1 Introduction

In Rules: The basis of morality…?, Churchland points at several problems for classical rule-based accounts of moral knowledge that attempt to identify morally valid behavior-guiding rules and the sources of their authority. Those problems (all based on the fundamental assumption that rules in the literal sense require a language) show that we need a non-classical non-rule-based account of moral knowledge. Hence, the author proposes an alternative account from computational neuroscience based on “the best hypothesis currently available for how the brain both represents and processes information about the world […] [and] of how the brain learns”(Churchland this collection, p. 8; emphasis omitted): parallel distributed processing (PDP). In PDP, a neural network embodies a conceptual framework that contains knowledge about the world, that is, a configuration of attractor regions, a family of prototype representations, or, rather, a hierarchy of categories (Churchland 2012, p. 33): against this background, moral knowledge is a configuration of synaptic weights in a neural network. Subsequently, this insight is used to reconceive moral competence, moral conflict, and moral reasoning. Moral competence is the personal level competence to apply sub-personal level knowledge to a moral situation by assimilating it to a prior learned category or prototype. A moral conflict, however, is (at least partly) the consequence of a moral situation that has been assimilated to a category or prototype of which it is not an instance. In short, the fallibility of moral cognition leads to competing interpretations of a moral situation and thereby to a disagreement with others. Accordingly, moral reasoning is (at least mostly) not about rules and the sources of their authority but about adequate assimilation of a moral situation to a category or prototype in the first place. Finally, the author concludes: “[k]nowing how the brain works to generate and constantly improve our moral understanding will not obviate the need to keep it working toward that worthy end, though it may help us to improve our pursuit thereof” (Churchland this collection, p. 13; emphasis omitted).
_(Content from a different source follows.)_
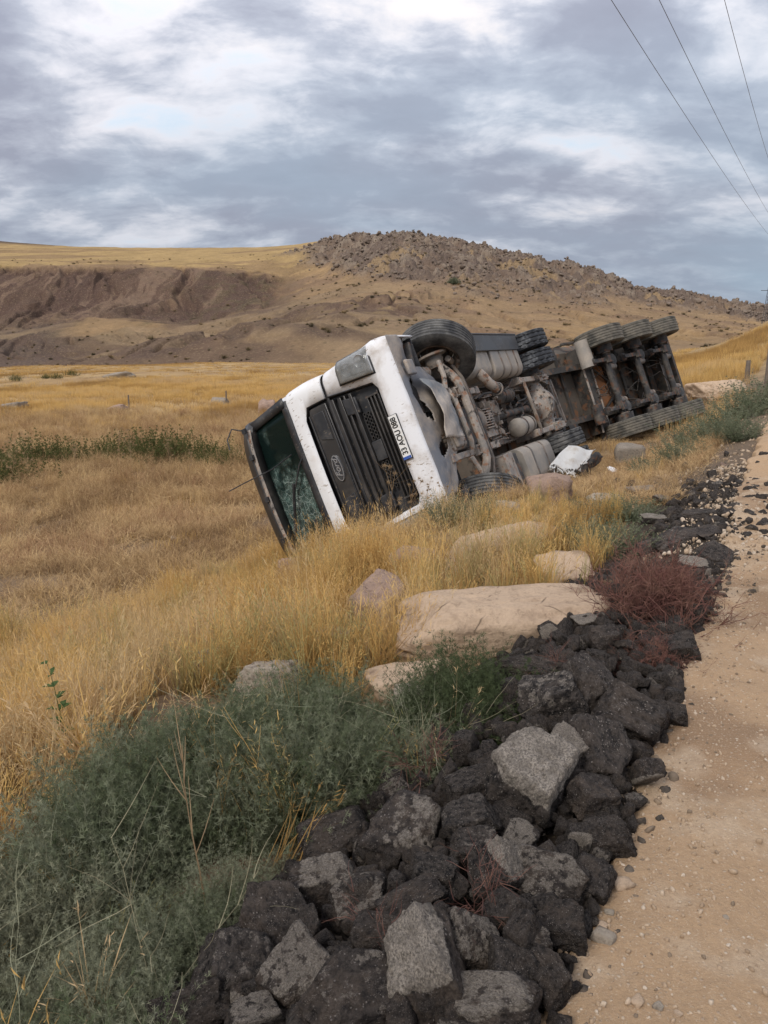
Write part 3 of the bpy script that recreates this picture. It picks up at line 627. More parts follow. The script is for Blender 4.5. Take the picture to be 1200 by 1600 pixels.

Churchland’s publication has my full support. I agree with what he says, as I do with his general approach. What follows is a complementary (and perhaps even extending) attempt to improve our pursuit of moral understanding, only on a different level: applied metascience of neuroethics (NE), that is, the application of a metascientific approach to neuroethical research.[1]

In this commentary, I apply the (as-yet unpublished) bottom-up approach to NE[2] offered by Hildt et al. (forthcoming)[3] to Churchland’s publication. Thereby, I attempt to achieve my epistemic goal, which is both to localize the publication within NE and reveal its degrees of relevance[4] to neuroethical research; as well as my argumentative goal, which is to demonstrate that applied metascience of NE can optimize NE itself and, hence, improve our pursuit of moral understanding.

In the following, I introduce NE and present three typical examples of (disadvantageous) contemporary top-down approaches to NE. I then introduce a bottom-up approach to NE. Following this, I apply the bottom-up approach to NE to Churchland’s publication and present my case study results. After this, I analyze my case study results. Finally, I conclude with some suggestions for future research.